The debate yesterday was on the Children’s Wellbeing and schools bill. The opposition proposed an amendment that explained why they did not want to vote for the bill. If we had backed their amendment, it would not have automatically created an inquiry, it would simply have blocked the bill from progressing.

If you want to know what is in the Children’s Wellbeing and schools bill, you can read more about it here : https://www.gov.uk/government/news/childrens-bill-to-keep-children-safe-from-exploitation or reads the bill itself here: Children’s Wellbeing and Schools Bill

This Bill contains vital measures to protect children. One of the measures is to create a register for home-schooled children, which will prevent children from falling through the gaps. This will prevent tragic cases like that of Sara Shariff.

It tightens regulation around teachers to address concerns that some teachers may ‘fall through the gaps’ and be allowed to carry on teaching in the, despite having potentially engaged in serious misconduct or committed a relevant offence. It would extend the current law to teachers in a wider range of settings, such as further education colleges.
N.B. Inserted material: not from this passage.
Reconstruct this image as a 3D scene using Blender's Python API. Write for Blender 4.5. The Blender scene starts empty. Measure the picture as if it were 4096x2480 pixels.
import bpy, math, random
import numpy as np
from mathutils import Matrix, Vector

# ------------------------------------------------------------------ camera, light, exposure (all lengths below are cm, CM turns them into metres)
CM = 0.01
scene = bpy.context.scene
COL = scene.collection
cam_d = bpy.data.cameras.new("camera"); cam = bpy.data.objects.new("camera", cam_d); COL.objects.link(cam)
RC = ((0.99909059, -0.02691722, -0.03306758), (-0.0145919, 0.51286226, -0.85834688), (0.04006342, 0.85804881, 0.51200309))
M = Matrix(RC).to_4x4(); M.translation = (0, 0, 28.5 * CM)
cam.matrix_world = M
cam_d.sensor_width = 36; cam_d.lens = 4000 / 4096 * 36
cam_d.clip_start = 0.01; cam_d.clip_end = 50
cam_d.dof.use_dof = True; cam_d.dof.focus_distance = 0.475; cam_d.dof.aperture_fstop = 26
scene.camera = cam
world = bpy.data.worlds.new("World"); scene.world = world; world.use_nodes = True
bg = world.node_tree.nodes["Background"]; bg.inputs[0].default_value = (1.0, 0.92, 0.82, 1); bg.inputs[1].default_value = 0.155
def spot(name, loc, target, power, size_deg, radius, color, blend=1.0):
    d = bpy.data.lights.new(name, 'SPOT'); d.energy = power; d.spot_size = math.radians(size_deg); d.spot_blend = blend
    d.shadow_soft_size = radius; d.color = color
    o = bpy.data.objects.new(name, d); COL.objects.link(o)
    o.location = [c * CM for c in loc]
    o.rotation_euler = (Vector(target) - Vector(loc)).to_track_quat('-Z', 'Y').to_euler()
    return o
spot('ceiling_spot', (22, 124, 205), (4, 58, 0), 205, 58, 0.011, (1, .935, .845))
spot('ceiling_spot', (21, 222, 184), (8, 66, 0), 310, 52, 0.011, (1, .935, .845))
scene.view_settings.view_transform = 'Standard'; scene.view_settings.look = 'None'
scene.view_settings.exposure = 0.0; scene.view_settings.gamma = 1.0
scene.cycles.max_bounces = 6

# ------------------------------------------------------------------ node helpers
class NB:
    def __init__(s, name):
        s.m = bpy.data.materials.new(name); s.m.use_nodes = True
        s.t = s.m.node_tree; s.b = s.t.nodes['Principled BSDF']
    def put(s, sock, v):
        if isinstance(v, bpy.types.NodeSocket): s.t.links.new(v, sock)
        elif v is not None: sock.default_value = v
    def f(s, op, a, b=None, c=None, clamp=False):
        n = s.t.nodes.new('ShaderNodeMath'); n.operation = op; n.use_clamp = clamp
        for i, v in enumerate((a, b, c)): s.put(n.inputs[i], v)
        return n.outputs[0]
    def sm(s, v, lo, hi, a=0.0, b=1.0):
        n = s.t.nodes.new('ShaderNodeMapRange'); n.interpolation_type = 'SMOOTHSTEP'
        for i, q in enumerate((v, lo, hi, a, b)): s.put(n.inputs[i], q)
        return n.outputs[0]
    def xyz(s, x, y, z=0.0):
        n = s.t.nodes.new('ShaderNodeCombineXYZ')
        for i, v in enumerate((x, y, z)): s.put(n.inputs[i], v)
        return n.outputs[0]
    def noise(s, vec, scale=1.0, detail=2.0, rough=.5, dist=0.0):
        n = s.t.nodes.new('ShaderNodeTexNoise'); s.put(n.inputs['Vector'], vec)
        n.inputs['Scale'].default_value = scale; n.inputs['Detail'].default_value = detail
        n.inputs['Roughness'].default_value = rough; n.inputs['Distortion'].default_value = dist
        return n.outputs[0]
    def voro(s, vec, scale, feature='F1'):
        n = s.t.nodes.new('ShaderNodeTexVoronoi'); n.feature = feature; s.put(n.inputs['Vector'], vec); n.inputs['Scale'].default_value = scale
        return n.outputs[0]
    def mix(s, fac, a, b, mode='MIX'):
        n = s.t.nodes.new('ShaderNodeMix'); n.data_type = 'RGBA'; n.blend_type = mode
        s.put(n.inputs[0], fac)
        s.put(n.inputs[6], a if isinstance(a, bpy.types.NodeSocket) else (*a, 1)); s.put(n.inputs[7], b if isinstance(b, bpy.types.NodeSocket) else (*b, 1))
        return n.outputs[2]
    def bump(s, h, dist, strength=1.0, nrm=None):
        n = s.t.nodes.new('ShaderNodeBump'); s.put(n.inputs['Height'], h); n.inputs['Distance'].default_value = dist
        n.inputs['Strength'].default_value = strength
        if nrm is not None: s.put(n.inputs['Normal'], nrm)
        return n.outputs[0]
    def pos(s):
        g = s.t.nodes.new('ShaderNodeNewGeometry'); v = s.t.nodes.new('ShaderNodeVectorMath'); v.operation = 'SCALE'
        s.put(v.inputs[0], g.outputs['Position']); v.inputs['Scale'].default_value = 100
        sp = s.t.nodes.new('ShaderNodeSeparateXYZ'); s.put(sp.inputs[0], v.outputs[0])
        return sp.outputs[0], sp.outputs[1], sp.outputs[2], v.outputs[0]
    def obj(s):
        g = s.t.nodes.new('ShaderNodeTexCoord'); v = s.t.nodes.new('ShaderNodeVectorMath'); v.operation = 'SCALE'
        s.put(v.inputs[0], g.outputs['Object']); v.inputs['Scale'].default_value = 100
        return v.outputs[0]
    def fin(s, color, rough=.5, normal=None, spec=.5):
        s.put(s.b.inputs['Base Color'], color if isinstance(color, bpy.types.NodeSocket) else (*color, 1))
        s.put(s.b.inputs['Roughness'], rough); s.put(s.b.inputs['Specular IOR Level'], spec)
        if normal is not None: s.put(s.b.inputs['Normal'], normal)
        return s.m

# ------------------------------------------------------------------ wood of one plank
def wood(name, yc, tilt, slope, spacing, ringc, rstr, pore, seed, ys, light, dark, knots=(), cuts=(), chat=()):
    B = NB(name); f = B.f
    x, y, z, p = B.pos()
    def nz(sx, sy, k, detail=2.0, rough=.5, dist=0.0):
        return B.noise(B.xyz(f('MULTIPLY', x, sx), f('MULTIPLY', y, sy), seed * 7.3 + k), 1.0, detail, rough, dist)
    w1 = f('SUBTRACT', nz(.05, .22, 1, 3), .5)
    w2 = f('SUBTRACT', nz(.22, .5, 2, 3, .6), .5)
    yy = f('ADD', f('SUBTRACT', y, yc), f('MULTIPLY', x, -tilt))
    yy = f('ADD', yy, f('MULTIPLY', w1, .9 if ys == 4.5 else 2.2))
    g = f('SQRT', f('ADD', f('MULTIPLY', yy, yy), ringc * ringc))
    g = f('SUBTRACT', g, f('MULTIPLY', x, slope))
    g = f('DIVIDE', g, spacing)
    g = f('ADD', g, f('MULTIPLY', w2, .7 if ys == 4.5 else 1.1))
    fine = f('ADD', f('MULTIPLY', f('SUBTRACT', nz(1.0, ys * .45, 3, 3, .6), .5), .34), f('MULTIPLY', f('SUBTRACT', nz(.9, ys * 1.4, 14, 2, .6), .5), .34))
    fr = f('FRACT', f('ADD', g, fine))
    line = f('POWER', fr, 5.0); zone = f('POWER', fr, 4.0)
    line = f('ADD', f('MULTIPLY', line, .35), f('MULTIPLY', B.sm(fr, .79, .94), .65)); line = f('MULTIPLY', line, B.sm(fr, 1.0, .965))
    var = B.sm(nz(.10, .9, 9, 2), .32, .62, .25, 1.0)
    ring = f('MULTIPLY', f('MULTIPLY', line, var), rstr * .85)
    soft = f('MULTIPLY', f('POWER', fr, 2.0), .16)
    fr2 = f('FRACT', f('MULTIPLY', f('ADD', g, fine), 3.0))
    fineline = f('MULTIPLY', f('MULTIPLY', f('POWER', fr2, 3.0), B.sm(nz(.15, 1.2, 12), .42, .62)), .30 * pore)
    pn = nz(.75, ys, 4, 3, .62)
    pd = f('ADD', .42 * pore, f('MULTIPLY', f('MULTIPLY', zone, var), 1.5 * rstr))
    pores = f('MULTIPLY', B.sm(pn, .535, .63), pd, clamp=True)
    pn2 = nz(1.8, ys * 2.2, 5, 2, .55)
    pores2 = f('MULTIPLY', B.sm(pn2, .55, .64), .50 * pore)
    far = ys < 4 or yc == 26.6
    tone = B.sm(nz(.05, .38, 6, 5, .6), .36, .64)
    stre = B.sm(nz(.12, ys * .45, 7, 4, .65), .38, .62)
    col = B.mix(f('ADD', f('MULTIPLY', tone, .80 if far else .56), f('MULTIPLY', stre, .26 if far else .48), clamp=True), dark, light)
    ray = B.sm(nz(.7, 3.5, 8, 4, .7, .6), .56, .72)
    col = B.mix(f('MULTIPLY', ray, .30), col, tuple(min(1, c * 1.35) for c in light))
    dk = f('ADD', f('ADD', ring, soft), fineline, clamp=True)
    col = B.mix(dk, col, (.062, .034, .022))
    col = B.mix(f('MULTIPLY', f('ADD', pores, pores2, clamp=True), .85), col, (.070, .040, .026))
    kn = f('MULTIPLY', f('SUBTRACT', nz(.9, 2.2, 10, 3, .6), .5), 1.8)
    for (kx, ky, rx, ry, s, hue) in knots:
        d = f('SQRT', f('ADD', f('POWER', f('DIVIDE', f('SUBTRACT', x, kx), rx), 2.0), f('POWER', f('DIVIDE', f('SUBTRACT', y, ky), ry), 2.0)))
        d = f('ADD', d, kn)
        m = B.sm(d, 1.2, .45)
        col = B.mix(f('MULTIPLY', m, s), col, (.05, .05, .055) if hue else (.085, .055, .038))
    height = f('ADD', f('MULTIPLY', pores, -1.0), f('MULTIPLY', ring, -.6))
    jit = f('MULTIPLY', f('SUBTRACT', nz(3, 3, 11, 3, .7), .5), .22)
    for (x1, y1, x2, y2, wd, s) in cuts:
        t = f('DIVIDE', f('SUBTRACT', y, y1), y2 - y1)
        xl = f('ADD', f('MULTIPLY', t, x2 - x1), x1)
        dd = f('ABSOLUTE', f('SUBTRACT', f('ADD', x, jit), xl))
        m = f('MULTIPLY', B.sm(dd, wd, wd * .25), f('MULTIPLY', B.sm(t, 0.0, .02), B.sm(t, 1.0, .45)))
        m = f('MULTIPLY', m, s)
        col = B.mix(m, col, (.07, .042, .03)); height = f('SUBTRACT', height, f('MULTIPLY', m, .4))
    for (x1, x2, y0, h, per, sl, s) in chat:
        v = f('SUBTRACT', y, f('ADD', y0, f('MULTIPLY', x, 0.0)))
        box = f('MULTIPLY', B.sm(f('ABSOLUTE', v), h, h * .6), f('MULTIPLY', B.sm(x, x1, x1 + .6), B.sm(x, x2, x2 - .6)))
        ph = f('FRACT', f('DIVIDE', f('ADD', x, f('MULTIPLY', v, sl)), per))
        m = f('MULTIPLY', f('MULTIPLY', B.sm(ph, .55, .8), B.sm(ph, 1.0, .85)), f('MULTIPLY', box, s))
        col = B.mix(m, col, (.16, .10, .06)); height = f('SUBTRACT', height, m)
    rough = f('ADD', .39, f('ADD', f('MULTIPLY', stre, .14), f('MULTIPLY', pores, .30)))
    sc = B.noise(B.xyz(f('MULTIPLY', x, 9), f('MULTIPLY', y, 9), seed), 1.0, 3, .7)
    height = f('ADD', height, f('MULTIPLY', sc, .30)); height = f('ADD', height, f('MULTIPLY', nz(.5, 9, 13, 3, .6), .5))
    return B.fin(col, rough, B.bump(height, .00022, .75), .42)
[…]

It also includes a change that will see stronger links between children’s social care, police, and health services with education, to better safeguard and promote the welfare of all children in local areas.

The child sexual exploitation that happened in Rotherham, Oldham, Rochdale and other places was a national disgrace and many of the perpetrators of it quite rightly remain in prison. It was clear that a misguided sense of the need to ease community tensions prevented Police and authorities from taking the action they should have taken to protect vulnerable girls. It was inexcusable and in fact it was changes introduced by Keir Starmer when he was Director of public prosecutions that paved the way for more of the offenders to be tried and jailed.

An abuser is an abuser whatever their race or religion and I will never allow anything to get in the way of protecting victims or seeing justice served.

If there is more we can do to protect victims then we should do that. But both survivors and experts have said that what is needed now is action, not another inquiry. The last inquiry took seven years and led to a host of recommendations, which the previous government failed to implement.

None of this is new. During the 14 years the Conservatives were in power, they never set up a national inquiry, indeed they rejected precisely this request for a specific inquiry into Oldham. Nor did they implement the findings of The Independent Inquiry into Child Sexual Abuse (IICSA) that did report.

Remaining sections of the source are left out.